By contrast, polls show Democratic voters overwhelmingly satisfied with their choice of candidates, and the party is poised to host a thoroughly standard convention this summer.

Hillary Clinton is an imperfect politician, and no Democrat wants her vulnerabilities compounded by footage of Bernie Sanders questioning her qualifications. One of the most powerful tools in marketing is called third-party validation, and it is essentially this: Deploying footage or testimony of a trusted mediator—ideally someone without a stake in the product—making the same argument a company might make on its own behalf. Pepsi claiming Pepsi is better than Coca-Cola won’t sway anybody, but if four out of five blindfolded people prefer Pepsi to Coca-Cola, that conveys something powerful, and if the CEO of Coca Cola is caught on tape drinking Pepsi, well, that’s more persuasive still.

This cuts both in both positive and negative directions.

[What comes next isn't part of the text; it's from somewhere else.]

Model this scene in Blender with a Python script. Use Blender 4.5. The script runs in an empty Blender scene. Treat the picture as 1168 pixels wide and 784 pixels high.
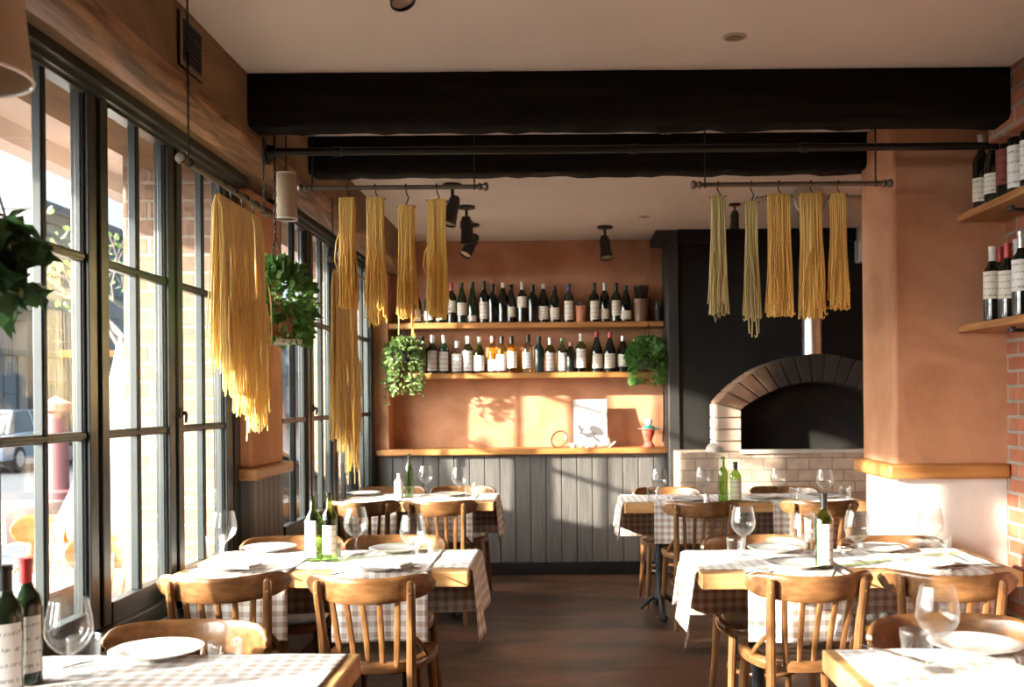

Voters already expect Republicans to criticize Democrats, which robs their anti-Clinton rhetoric of persuasive power. Coming out of Sanders’s mouth, however, the attacks gain fresh credibility.

That’s why Democrats are so concerned about Sanders’s comments. But on this score, they’re actually very fortunate. Primary campaigns are frequently more damaging than the Clinton-Sanders race has been, and if the 2016 election comes down to a contest between third-party validators, Clinton will win in a landslide.